### Data extract
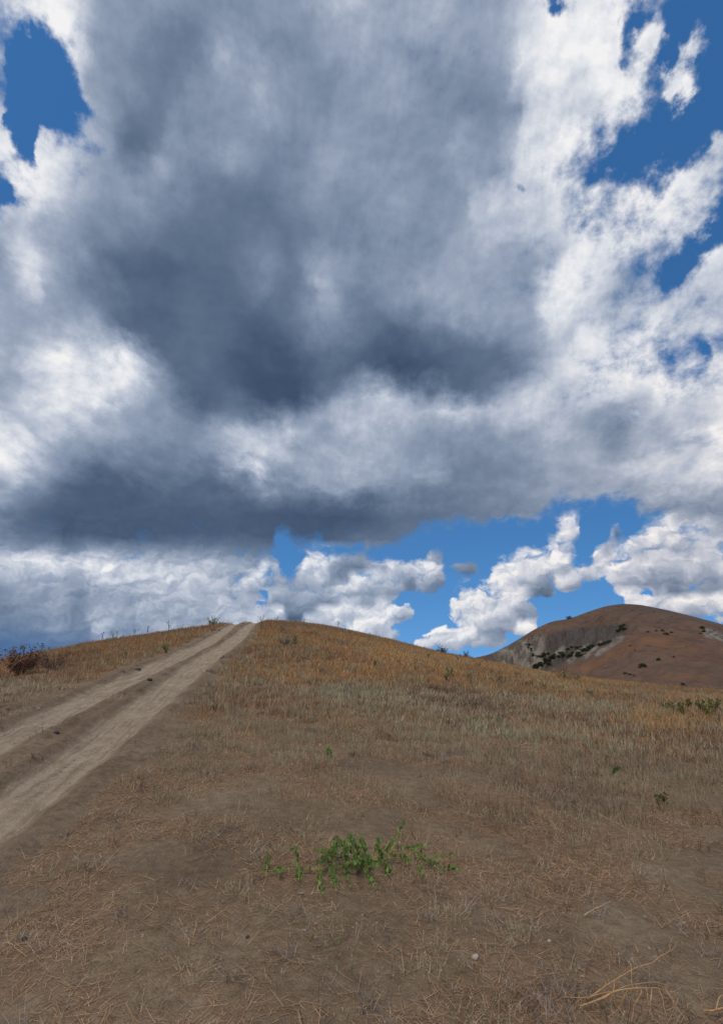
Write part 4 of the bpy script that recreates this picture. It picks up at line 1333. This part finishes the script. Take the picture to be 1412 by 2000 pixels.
def build_caper():
    c = on_ground(702, 1686)
    root = thing("creeping_plant", c, "sprawling green plant with long yellow stems and oval leaves on bare soil", "plant")

    def gp(px, py, lift):
        g = on_ground(px, py)
        t = 1 - lift / max(0.2, EYE - g[2])
        return np.array([g[0] * t, g[1] * t, EYE + (g[2] - EYE) * t]) - c
    runs = [  # photo px along each stem and how high its end lifts off the soil
        ([(702, 1684), (660, 1693), (627, 1700), (562, 1697), (530, 1699), (494, 1708)], 0.02, 30, 0.0),
        ([(720, 1680), (760, 1662), (807, 1660), (841, 1650)], 0.12, 26, 0.3),
        ([(720, 1682), (780, 1672), (825, 1668), (845, 1690), (862, 1702)], 0.02, 24, 0.4),
        ([(762, 1668), (771, 1645), (782, 1622), (789, 1604)], 0.14, 20, 0.3),
        ([(845, 1682), (865, 1676), (892, 1672)], 0.06, 16, 0.0),
        ([(627, 1701), (622, 1725), (632, 1752)], 0.015, 16, 0.0),
        ([(648, 1698), (652, 1716), (657, 1742)], 0.015, 18, 0.0),
        ([(675, 1692), (676, 1710), (684, 1735)], 0.015, 16, 0.0),
        ([(702, 1688), (718, 1708), (733, 1738)], 0.015, 20, 0.0),
        ([(745, 1682), (754, 1700), (762, 1712)], 0.02, 12, 0.0),
        ([(581, 1698), (580, 1676), (576, 1655)], 0.10, 14, 0.2),
        ([(523, 1699), (522, 1685), (524, 1674)], 0.05, 12, 0.1),
        ([(580, 1699), (586, 1710), (582, 1720)], 0.02, 18, 0.0),
        ([(545, 1698), (546, 1705), (544, 1709)], 0.02, 10, 0.0),
        ([(690, 1684), (665, 1676), (640, 1668), (616, 1664)], 0.10, 34, 0.3),
        ([(660, 1686), (640, 1682), (622, 1686)], 0.06, 22, 0.3),
        ([(705, 1682), (690, 1668), (672, 1652), (654, 1640)], 0.16, 34, 0.3),
        ([(708, 1680), (700, 1664), (690, 1650), (682, 1638)], 0.18, 30, 0.3),
        ([(714, 1680), (714, 1664), (708, 1650), (704, 1638)], 0.20, 34, 0.3),
        ([(722, 1680), (735, 1664), (740, 1652), (740, 1642)], 0.17, 28, 0.3),
        ([(728, 1680), (745, 1668), (760, 1658), (768, 1648)], 0.12, 24, 0.3),
        ([(735, 1682), (765, 1676), (790, 1678), (802, 1688)], 0.05, 26, 0.3),
        ([(700, 1684), (716, 1690), (740, 1694)], 0.10, 24, 0.2),
        ([(822, 1690), (820, 1700), (822, 1714)], 0.02, 18, 0.0),
        ([(865, 1700), (884, 1698), (896, 1702)], 0.06, 18, 0.0),
    ]
    extra = []
    for k in range(16):                                  # short side shoots that fill the middle of the mat
        a, b = rng.uniform(610, 830), rng.uniform(1640, 1700)
        if ((a - 715) / 115) ** 2 + ((b - 1672) / 34) ** 2 < 1:
            extra.append(([(a, b + 8), (a + rng.normal(0, 12), b - 2), (a + rng.normal(0, 24), b - rng.uniform(4, 26))], rng.uniform(0.03, 0.12), int(rng.integers(12, 20)), 0.1))
    for pts, lift, nl, frm in runs + extra:
        nl = int(nl * 1.7)
        m = len(pts)
        K = np.array([gp(a, b, 0.012 + lift * (k / (m - 1)) ** 1.6) for k, (a, b) in enumerate(pts)])
        s = np.linspace(0, 1, m)
        g = np.linspace(0, 1, 14)
        P = np.stack([np.interp(g, s, K[:, i]) for i in range(3)], -1)
        P[1:-1] += rng.normal(0, 0.004, (12, 3)) * np.array([1, 1, 0.4])
        for _ in range(2):
            P[1:-1] = 0.25 * P[:-2] + 0.5 * P[1:-1] + 0.25 * P[2:]
        T_ = Tubes(); T_.add(P, np.linspace(0.0040, 0.0020, 14), 6)
        st = T_.build("stem", M_STEMG, root)
        B = Bulk()
        u = np.sort(np.linspace(max(frm, 0.05), 1.0, nl) + rng.normal(0, 0.015, nl)).clip(0, 1)
        base = np.stack([np.interp(u, g, P[:, i]) for i in range(3)], -1)
        tan = np.gradient(P, axis=0); tan = np.stack([np.interp(u, g, tan[:, i]) for i in range(3)], -1)
        tan /= np.linalg.norm(tan, axis=1, keepdims=True)
        sidev = np.cross(tan, np.array([0, 0, 1.0])); sidev /= np.linalg.norm(sidev, axis=1, keepdims=True) + 1e-6
        sg = np.where(np.arange(nl) % 2 == 0, 1.0, -1.0)[:, None]
        d = sidev * sg * rng.uniform(0.1, 1.0, (nl, 1)) + tan * rng.uniform(-0.2, 0.7, (nl, 1)) + np.array([0, 0, 1.0]) * rng.uniform(0.2, 2.2, (nl, 1)) + rng.normal(0, 0.35, (nl, 3))
        base = base + rng.normal(0, 0.006, (nl, 3))
        L = rng.uniform(0.016, 0.034, nl) * np.interp(u, [0, 0.8, 1], [1, 1, 0.6])
        B.leaves(base, d, L, L * rng.uniform(0.50, 0.66, nl), np.clip(rng.normal(0.45, 0.25, nl), 0, 1), side=tan + rng.normal(0, 0.35, (nl, 3)), fold=0.18)
        B.build("leaves", M_GREEN, st)


def stalks(name, label, cat, lines, mat, part):
    """lines: ([(px, py, height above soil)...], radius); the first is the main piece"""
    p0 = on_ground(lines[0][0][0][0], lines[0][0][0][1])
    root = thing(name, p0, label, cat)
    for pts, rad in lines:
        K = []
        for a, b, hh in pts:
            # the pixel is where the stalk is seen: step back along the sight line to its height
            g = on_ground(a, b)
            t = 1 - hh / max(0.2, EYE - g[2])
            K.append(np.array([g[0] * t, g[1] * t, EYE + (g[2] - EYE) * t]) - p0)
        K = np.array(K); m = len(K)
        s = np.r_[0, np.cumsum(np.linalg.norm(np.diff(K, axis=0), axis=1))]
        gg = np.linspace(0, s[-1], max(8, 3 * m))
        P = np.stack([np.interp(gg, s, K[:, i]) for i in range(3)], -1)
        P[1:-1] += rng.normal(0, 0.0045, (len(P) - 2, 3)) * np.array([1, 1, 0.7])
        P[1:-1] = 0.25 * P[:-2] + 0.5 * P[1:-1] + 0.25 * P[2:]
        T_ = Tubes(); T_.add(P, np.linspace(rad, rad * 0.45, len(P)) * rng.uniform(0.8, 1.25, len(P)), 6)
        T_.build(part, mat, root)
    return root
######
**What is asked**.
Except for the pictures, give all the material above again verbatim.

**Task answer**.
Write part 4 of the bpy script that recreates this picture. It picks up at line 1333. This part finishes the script. Take the picture to be 1412 by 2000 pixels.
def build_caper():
    c = on_ground(702, 1686)
    root = thing("creeping_plant", c, "sprawling green plant with long yellow stems and oval leaves on bare soil", "plant")

    def gp(px, py, lift):
        g = on_ground(px, py)
        t = 1 - lift / max(0.2, EYE - g[2])
        return np.array([g[0] * t, g[1] * t, EYE + (g[2] - EYE) * t]) - c
    runs = [  # photo px along each stem and how high its end lifts off the soil
        ([(702, 1684), (660, 1693), (627, 1700), (562, 1697), (530, 1699), (494, 1708)], 0.02, 30, 0.0),
        ([(720, 1680), (760, 1662), (807, 1660), (841, 1650)], 0.12, 26, 0.3),
        ([(720, 1682), (780, 1672), (825, 1668), (845, 1690), (862, 1702)], 0.02, 24, 0.4),
        ([(762, 1668), (771, 1645), (782, 1622), (789, 1604)], 0.14, 20, 0.3),
        ([(845, 1682), (865, 1676), (892, 1672)], 0.06, 16, 0.0),
        ([(627, 1701), (622, 1725), (632, 1752)], 0.015, 16, 0.0),
        ([(648, 1698), (652, 1716), (657, 1742)], 0.015, 18, 0.0),
        ([(675, 1692), (676, 1710), (684, 1735)], 0.015, 16, 0.0),
        ([(702, 1688), (718, 1708), (733, 1738)], 0.015, 20, 0.0),
        ([(745, 1682), (754, 1700), (762, 1712)], 0.02, 12, 0.0),
        ([(581, 1698), (580, 1676), (576, 1655)], 0.10, 14, 0.2),
        ([(523, 1699), (522, 1685), (524, 1674)], 0.05, 12, 0.1),
        ([(580, 1699), (586, 1710), (582, 1720)], 0.02, 18, 0.0),
        ([(545, 1698), (546, 1705), (544, 1709)], 0.02, 10, 0.0),
        ([(690, 1684), (665, 1676), (640, 1668), (616, 1664)], 0.10, 34, 0.3),
        ([(660, 1686), (640, 1682), (622, 1686)], 0.06, 22, 0.3),
        ([(705, 1682), (690, 1668), (672, 1652), (654, 1640)], 0.16, 34, 0.3),
        ([(708, 1680), (700, 1664), (690, 1650), (682, 1638)], 0.18, 30, 0.3),
        ([(714, 1680), (714, 1664), (708, 1650), (704, 1638)], 0.20, 34, 0.3),
        ([(722, 1680), (735, 1664), (740, 1652), (740, 1642)], 0.17, 28, 0.3),
        ([(728, 1680), (745, 1668), (760, 1658), (768, 1648)], 0.12, 24, 0.3),
        ([(735, 1682), (765, 1676), (790, 1678), (802, 1688)], 0.05, 26, 0.3),
        ([(700, 1684), (716, 1690), (740, 1694)], 0.10, 24, 0.2),
        ([(822, 1690), (820, 1700), (822, 1714)], 0.02, 18, 0.0),
        ([(865, 1700), (884, 1698), (896, 1702)], 0.06, 18, 0.0),
    ]
    extra = []
    for k in range(16):                                  # short side shoots that fill the middle of the mat
        a, b = rng.uniform(610, 830), rng.uniform(1640, 1700)
        if ((a - 715) / 115) ** 2 + ((b - 1672) / 34) ** 2 < 1:
            extra.append(([(a, b + 8), (a + rng.normal(0, 12), b - 2), (a + rng.normal(0, 24), b - rng.uniform(4, 26))], rng.uniform(0.03, 0.12), int(rng.integers(12, 20)), 0.1))
    for pts, lift, nl, frm in runs + extra:
        nl = int(nl * 1.7)
        m = len(pts)
        K = np.array([gp(a, b, 0.012 + lift * (k / (m - 1)) ** 1.6) for k, (a, b) in enumerate(pts)])
        s = np.linspace(0, 1, m)
        g = np.linspace(0, 1, 14)
        P = np.stack([np.interp(g, s, K[:, i]) for i in range(3)], -1)
        P[1:-1] += rng.normal(0, 0.004, (12, 3)) * np.array([1, 1, 0.4])
        for _ in range(2):
            P[1:-1] = 0.25 * P[:-2] + 0.5 * P[1:-1] + 0.25 * P[2:]
        T_ = Tubes(); T_.add(P, np.linspace(0.0040, 0.0020, 14), 6)
        st = T_.build("stem", M_STEMG, root)
        B = Bulk()
        u = np.sort(np.linspace(max(frm, 0.05), 1.0, nl) + rng.normal(0, 0.015, nl)).clip(0, 1)
        base = np.stack([np.interp(u, g, P[:, i]) for i in range(3)], -1)
        tan = np.gradient(P, axis=0); tan = np.stack([np.interp(u, g, tan[:, i]) for i in range(3)], -1)
        tan /= np.linalg.norm(tan, axis=1, keepdims=True)
        sidev = np.cross(tan, np.array([0, 0, 1.0])); sidev /= np.linalg.norm(sidev, axis=1, keepdims=True) + 1e-6
        sg = np.where(np.arange(nl) % 2 == 0, 1.0, -1.0)[:, None]
        d = sidev * sg * rng.uniform(0.1, 1.0, (nl, 1)) + tan * rng.uniform(-0.2, 0.7, (nl, 1)) + np.array([0, 0, 1.0]) * rng.uniform(0.2, 2.2, (nl, 1)) + rng.normal(0, 0.35, (nl, 3))
        base = base + rng.normal(0, 0.006, (nl, 3))
        L = rng.uniform(0.016, 0.034, nl) * np.interp(u, [0, 0.8, 1], [1, 1, 0.6])
        B.leaves(base, d, L, L * rng.uniform(0.50, 0.66, nl), np.clip(rng.normal(0.45, 0.25, nl), 0, 1), side=tan + rng.normal(0, 0.35, (nl, 3)), fold=0.18)
        B.build("leaves", M_GREEN, st)


def stalks(name, label, cat, lines, mat, part):
    """lines: ([(px, py, height above soil)...], radius); the first is the main piece"""
    p0 = on_ground(lines[0][0][0][0], lines[0][0][0][1])
    root = thing(name, p0, label, cat)
    for pts, rad in lines:
        K = []
        for a, b, hh in pts:
            # the pixel is where the stalk is seen: step back along the sight line to its height
            g = on_ground(a, b)
            t = 1 - hh / max(0.2, EYE - g[2])
            K.append(np.array([g[0] * t, g[1] * t, EYE + (g[2] - EYE) * t]) - p0)
        K = np.array(K); m = len(K)
        s = np.r_[0, np.cumsum(np.linalg.norm(np.diff(K, axis=0), axis=1))]
        gg = np.linspace(0, s[-1], max(8, 3 * m))
        P = np.stack([np.interp(gg, s, K[:, i]) for i in range(3)], -1)
        P[1:-1] += rng.normal(0, 0.0045, (len(P) - 2, 3)) * np.array([1, 1, 0.7])
        P[1:-1] = 0.25 * P[:-2] + 0.5 * P[1:-1] + 0.25 * P[2:]
        T_ = Tubes(); T_.add(P, np.linspace(rad, rad * 0.45, len(P)) * rng.uniform(0.8, 1.25, len(P)), 6)
        T_.build(part, mat, root)
    return root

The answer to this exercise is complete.